Problem description - Count each line in which the word "picture" appears. Reply with the total and nothing more.

Entries provided -
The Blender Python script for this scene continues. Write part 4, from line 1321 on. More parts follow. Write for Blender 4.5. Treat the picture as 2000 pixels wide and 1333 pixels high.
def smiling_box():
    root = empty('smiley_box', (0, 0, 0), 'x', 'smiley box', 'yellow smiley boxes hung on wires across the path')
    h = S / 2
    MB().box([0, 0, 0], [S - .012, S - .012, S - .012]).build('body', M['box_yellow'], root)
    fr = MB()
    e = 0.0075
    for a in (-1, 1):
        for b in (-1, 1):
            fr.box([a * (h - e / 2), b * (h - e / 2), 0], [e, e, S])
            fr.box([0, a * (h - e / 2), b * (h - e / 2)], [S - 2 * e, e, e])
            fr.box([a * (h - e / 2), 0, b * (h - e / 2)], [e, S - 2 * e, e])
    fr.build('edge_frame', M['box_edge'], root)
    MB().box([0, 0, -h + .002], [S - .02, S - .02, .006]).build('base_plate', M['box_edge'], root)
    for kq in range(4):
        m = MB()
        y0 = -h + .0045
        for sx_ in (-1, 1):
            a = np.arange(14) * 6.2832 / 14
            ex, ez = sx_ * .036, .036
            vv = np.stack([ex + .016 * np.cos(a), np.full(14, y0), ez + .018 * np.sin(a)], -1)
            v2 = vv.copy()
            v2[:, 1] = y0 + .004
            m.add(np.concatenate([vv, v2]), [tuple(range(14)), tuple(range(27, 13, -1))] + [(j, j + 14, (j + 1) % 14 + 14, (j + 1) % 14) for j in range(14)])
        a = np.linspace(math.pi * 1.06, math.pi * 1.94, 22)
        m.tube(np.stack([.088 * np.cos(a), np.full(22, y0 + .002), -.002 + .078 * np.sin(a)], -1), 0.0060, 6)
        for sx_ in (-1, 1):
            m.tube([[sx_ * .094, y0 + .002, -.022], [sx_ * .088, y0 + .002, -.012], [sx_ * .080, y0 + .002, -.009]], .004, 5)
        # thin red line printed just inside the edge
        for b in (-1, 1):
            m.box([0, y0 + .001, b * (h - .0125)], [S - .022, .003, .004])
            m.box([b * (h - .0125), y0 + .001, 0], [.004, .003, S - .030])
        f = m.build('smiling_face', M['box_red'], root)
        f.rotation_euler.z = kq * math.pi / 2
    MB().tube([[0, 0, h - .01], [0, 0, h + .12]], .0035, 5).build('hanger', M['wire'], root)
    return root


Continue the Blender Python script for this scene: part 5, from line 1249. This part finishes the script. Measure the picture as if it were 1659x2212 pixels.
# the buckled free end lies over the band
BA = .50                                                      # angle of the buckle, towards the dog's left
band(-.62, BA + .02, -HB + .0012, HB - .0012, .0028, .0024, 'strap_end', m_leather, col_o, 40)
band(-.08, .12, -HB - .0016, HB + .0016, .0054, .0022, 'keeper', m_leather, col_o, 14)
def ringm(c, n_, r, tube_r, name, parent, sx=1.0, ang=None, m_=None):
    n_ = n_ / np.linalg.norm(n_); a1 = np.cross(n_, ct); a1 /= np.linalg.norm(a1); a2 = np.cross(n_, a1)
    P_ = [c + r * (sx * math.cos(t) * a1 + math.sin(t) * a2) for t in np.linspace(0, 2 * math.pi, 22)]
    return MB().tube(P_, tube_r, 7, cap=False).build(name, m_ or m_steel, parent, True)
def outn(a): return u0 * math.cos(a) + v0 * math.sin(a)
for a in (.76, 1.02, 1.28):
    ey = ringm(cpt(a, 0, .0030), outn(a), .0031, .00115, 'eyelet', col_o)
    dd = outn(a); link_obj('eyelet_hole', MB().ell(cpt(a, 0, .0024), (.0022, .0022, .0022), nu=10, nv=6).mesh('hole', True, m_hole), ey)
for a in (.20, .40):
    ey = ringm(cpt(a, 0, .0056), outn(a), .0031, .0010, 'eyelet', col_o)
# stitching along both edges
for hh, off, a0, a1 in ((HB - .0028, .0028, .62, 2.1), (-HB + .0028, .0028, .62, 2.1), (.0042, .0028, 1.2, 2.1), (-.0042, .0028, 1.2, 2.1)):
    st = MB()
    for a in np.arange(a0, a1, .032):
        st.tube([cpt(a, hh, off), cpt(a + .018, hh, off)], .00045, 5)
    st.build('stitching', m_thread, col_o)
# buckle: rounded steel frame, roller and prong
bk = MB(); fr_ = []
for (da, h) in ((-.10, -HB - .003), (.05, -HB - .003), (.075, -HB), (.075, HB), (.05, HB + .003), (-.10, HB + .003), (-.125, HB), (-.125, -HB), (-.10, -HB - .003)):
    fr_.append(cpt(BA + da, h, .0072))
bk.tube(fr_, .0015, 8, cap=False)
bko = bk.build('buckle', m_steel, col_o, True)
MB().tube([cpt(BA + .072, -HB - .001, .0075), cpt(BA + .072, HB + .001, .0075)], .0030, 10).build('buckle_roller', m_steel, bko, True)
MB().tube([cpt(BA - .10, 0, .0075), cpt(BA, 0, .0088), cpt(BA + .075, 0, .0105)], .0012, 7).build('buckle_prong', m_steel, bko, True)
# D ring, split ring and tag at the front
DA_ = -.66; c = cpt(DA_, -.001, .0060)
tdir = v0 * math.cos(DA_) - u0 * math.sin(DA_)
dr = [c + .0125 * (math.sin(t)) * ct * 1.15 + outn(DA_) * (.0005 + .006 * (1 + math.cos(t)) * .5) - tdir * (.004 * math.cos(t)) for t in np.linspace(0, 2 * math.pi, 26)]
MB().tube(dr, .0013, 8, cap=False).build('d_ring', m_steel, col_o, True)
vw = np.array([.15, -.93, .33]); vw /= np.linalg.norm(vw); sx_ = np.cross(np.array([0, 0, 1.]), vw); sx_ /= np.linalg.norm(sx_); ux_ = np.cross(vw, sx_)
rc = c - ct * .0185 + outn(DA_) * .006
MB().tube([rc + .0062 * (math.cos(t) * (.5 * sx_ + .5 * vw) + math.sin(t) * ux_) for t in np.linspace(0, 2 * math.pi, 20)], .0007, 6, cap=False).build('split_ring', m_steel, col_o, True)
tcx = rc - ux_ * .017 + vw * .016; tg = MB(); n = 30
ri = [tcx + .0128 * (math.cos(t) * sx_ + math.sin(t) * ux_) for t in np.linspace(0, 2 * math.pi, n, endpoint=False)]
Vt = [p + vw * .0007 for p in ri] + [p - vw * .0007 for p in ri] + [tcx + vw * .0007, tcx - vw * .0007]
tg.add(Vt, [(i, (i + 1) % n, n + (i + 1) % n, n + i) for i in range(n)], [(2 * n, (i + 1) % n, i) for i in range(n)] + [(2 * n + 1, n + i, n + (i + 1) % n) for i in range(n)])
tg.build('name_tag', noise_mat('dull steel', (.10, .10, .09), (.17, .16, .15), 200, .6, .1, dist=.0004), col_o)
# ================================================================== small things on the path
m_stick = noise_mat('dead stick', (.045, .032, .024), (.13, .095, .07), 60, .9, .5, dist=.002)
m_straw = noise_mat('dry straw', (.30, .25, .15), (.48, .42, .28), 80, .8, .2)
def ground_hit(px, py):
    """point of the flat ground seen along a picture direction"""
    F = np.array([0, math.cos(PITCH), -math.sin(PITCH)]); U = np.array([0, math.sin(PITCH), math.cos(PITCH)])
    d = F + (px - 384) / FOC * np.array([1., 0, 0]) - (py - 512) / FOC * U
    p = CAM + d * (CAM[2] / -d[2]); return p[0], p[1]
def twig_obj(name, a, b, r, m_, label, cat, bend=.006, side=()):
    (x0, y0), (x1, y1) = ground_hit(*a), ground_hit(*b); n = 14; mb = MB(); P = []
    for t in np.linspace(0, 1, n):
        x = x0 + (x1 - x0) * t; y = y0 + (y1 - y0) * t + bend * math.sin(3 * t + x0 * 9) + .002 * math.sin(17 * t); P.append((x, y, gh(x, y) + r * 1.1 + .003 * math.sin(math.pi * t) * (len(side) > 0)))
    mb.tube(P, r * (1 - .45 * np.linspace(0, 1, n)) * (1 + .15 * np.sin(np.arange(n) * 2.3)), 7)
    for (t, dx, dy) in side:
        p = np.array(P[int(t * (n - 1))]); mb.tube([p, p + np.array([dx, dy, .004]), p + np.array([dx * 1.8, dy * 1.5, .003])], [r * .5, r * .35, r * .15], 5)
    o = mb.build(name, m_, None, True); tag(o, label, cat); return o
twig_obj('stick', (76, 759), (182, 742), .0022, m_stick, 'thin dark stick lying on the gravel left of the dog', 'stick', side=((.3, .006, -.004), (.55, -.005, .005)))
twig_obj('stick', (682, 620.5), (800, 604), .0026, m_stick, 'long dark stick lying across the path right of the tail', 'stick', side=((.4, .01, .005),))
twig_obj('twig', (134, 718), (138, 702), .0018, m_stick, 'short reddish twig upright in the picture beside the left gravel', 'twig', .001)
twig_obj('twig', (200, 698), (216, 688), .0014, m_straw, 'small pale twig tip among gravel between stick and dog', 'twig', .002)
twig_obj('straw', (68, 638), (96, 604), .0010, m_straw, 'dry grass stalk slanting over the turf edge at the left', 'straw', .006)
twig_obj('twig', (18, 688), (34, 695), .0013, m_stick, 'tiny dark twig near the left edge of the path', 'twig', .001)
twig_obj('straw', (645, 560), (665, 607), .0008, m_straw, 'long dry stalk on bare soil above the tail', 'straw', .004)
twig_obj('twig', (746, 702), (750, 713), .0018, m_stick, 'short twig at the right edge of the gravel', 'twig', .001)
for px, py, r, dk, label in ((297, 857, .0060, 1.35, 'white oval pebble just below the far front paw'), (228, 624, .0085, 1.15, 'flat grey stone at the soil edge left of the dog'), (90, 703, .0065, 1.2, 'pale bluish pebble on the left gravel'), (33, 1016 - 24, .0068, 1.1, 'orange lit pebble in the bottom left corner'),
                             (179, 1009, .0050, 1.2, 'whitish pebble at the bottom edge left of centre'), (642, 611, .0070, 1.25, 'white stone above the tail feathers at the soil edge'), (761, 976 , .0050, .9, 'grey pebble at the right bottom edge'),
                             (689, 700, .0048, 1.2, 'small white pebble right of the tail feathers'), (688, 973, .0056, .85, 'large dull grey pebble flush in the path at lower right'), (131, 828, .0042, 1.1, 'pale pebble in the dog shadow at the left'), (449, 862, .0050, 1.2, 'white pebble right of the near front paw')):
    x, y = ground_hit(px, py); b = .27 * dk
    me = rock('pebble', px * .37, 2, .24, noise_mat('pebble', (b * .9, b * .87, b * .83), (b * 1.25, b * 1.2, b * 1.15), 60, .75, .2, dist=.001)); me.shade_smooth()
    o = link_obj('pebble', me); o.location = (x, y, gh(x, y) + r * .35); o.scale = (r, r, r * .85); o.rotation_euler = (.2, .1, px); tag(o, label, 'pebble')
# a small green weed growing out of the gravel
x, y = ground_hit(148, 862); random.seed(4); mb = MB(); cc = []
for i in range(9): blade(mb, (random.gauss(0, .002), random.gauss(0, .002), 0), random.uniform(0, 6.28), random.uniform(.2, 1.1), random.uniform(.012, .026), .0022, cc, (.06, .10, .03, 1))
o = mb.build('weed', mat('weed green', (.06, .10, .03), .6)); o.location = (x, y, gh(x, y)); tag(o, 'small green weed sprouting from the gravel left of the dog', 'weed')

Solved problem - 4